Вчера я пропустил поворот на проспекте Салавата Юлаева – отвлёкся на подкаст, где двое интеллектуалов обсуждали кризис либерального гуманизма, – и навигатор, не упрекнув меня ни единым звуковым сигналом, спокойно произнёс своим бесстрастным женским голосом: «Маршрут перестроен». Вот так. Без драмы, без морали, без того самого «я же тебе говорила». Просто – перестроен.
Стоя в пробке у Монумента Дружбы, я вдруг понял: мы живём в эпоху, когда технологии научились прощать нас быстрее, чем мы сами себя прощаем. Навигатор не помнит твоих промахов. У него нет памяти обид. Он – чистое настоящее, вечное «что делать дальше».
А когда-то отец мой, инженер на нефтеперерабатывающем заводе, возил в бардачке «Жигулей» потрёпанную карту Башкирии, всю исчерченную красным фломастером, с заметками на полях вроде «здесь пост ГАИ по субботам». Сбивался с пути – останавливался у обочины, разворачивал карту на капоте, щурился, прикуривал «Беломор», и минут пятнадцать материлась вся семья, пока он методом исключения определял, где мы находимся.
Мать нервничала: «Лучше бы спросил у кого-нибудь».
Он огрызался: «У кого тут спрашивать? Видишь кого-нибудь?» – хотя видел прекрасно. Просто спрашивать было унизительно. Советский человек не спрашивал дорогу – он знал. Или делал вид.
Пропустить поворот тогда означало не технический сбой – это был экзистенциальный провал, трещина в фундаменте мужской компетентности. Отец мог простить мне двойку по математике, но не прощал себе незнания маршрута. Ошибка была не этапом – приговором. Мы всё равно добирались до бабушки в Учалы, но осадок оставался, и весь вечер отец молчал, переживая личное поражение в невидимой войне с пространством.
Я вырос в этой парадигме. В школе учительница литературы Раиса Габдулловна, татарка, вышедшая замуж за русского и принявшая его фамилию как естественную часть новой жизни, с серебряной брошью на вороте и старомодным пучком, говорила: «Ошибка в сочинении – это нравственный изъян. Безграмотность есть неуважение к культуре». И мы, пионеры восьмидесятых – Гульназ из параллельного, Серёжа Ковалёв, Марат, я – сидели над тетрадями, боясь поставить лишнюю запятую. Потому что запятая – не знак препинания. Симптом распада личности.

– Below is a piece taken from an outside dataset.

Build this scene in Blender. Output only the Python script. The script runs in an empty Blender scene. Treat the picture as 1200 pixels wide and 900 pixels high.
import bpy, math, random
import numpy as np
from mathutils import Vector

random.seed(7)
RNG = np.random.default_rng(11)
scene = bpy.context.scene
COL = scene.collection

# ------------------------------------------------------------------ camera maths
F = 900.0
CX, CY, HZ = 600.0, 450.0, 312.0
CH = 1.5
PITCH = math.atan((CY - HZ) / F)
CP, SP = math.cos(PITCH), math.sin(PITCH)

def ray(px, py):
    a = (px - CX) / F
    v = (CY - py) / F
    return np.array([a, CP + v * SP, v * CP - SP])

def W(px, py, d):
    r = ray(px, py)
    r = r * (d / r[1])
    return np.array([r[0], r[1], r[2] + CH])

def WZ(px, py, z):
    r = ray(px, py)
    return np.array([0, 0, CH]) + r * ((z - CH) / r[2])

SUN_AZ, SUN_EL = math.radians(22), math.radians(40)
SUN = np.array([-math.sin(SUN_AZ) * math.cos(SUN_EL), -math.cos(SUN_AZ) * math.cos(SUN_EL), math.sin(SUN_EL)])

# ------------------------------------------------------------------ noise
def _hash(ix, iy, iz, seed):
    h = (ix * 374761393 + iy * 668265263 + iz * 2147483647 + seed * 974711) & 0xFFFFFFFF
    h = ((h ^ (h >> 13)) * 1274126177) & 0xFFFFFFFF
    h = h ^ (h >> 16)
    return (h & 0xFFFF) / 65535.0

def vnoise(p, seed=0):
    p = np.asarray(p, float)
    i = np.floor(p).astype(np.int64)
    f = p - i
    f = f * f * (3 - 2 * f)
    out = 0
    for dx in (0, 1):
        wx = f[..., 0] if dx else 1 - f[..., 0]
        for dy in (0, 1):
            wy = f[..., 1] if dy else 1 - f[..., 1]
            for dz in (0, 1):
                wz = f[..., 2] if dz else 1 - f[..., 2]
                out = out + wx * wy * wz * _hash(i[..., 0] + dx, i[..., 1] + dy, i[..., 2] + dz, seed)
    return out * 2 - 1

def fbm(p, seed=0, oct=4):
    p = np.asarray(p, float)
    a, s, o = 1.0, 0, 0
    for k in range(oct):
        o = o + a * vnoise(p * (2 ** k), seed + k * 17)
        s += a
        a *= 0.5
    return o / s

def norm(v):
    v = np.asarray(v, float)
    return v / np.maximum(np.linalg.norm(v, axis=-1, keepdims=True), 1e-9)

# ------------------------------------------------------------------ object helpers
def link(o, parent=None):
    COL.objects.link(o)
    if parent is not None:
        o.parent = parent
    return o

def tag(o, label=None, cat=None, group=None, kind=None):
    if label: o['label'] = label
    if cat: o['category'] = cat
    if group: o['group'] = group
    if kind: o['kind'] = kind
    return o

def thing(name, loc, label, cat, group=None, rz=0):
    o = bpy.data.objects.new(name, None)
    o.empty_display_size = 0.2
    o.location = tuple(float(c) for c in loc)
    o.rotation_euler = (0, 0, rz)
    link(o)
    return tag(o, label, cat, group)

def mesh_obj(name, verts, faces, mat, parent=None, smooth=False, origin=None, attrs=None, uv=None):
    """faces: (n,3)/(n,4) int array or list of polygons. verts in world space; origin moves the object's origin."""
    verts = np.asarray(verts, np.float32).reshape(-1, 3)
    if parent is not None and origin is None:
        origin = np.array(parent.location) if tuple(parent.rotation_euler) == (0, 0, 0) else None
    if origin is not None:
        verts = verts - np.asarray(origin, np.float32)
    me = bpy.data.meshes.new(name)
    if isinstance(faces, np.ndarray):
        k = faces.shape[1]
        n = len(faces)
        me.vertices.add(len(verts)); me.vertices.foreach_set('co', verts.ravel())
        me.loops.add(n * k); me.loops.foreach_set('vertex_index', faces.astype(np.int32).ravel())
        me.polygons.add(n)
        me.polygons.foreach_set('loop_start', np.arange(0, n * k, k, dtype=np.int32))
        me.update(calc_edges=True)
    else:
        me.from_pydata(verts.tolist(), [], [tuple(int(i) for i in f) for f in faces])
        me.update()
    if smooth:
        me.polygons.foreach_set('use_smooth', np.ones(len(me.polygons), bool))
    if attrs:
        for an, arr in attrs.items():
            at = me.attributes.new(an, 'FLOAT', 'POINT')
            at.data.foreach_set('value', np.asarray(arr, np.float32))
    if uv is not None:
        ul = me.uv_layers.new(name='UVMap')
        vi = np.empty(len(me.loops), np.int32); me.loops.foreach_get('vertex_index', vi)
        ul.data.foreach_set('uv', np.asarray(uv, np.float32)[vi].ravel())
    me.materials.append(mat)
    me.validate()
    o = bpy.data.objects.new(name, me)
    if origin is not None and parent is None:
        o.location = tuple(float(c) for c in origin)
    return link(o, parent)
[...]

В нашем классе было всё как на карте республики: русские, татары, башкиры, несколько украинцев, чувашка Нина, мариец Игорь. Но никто об этом не думал особенно – разве что на Сабантуе или когда бабушка Марата угощала нас чак-чаком. Мы были советские дети, этого хватало. Раиса Габдулловна одинаково требовала от всех знания Пушкина, и Марат читал «Евгения Онегина» не хуже меня, хотя дома у него стояли ещё и томики Мустая Карима в башкирском оригинале.